* [Collected material]:
○ ○ ○ ○ ○ ○ ○

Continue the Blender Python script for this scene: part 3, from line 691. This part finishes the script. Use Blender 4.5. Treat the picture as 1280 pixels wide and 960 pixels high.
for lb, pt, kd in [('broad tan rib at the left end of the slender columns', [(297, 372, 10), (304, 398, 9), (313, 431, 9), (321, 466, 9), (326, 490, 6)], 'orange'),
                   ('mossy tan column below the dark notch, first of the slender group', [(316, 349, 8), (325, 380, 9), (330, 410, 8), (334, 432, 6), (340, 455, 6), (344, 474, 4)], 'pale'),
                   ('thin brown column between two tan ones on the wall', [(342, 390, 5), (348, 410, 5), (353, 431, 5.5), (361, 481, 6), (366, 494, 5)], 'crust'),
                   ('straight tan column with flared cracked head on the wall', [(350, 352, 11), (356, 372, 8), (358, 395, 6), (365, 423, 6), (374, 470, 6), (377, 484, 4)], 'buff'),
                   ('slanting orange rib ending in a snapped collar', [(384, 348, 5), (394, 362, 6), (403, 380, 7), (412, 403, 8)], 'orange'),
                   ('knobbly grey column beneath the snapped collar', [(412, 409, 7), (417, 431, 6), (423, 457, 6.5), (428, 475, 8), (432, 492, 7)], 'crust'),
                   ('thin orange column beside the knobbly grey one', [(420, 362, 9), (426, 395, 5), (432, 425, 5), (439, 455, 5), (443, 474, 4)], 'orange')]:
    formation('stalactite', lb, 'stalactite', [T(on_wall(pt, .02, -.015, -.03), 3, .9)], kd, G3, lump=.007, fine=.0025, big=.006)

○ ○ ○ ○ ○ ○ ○

* [Given task]: Give back the data above exactly as it appears.

* [Correct response]:
Continue the Blender Python script for this scene: part 3, from line 691. This part finishes the script. Use Blender 4.5. Treat the picture as 1280 pixels wide and 960 pixels high.
for lb, pt, kd in [('broad tan rib at the left end of the slender columns', [(297, 372, 10), (304, 398, 9), (313, 431, 9), (321, 466, 9), (326, 490, 6)], 'orange'),
                   ('mossy tan column below the dark notch, first of the slender group', [(316, 349, 8), (325, 380, 9), (330, 410, 8), (334, 432, 6), (340, 455, 6), (344, 474, 4)], 'pale'),
                   ('thin brown column between two tan ones on the wall', [(342, 390, 5), (348, 410, 5), (353, 431, 5.5), (361, 481, 6), (366, 494, 5)], 'crust'),
                   ('straight tan column with flared cracked head on the wall', [(350, 352, 11), (356, 372, 8), (358, 395, 6), (365, 423, 6), (374, 470, 6), (377, 484, 4)], 'buff'),
                   ('slanting orange rib ending in a snapped collar', [(384, 348, 5), (394, 362, 6), (403, 380, 7), (412, 403, 8)], 'orange'),
                   ('knobbly grey column beneath the snapped collar', [(412, 409, 7), (417, 431, 6), (423, 457, 6.5), (428, 475, 8), (432, 492, 7)], 'crust'),
                   ('thin orange column beside the knobbly grey one', [(420, 362, 9), (426, 395, 5), (432, 425, 5), (439, 455, 5), (443, 474, 4)], 'orange')]:
    formation('stalactite', lb, 'stalactite', [T(on_wall(pt, .02, -.015, -.03), 3, .9)], kd, G3, lump=.007, fine=.0025, big=.006)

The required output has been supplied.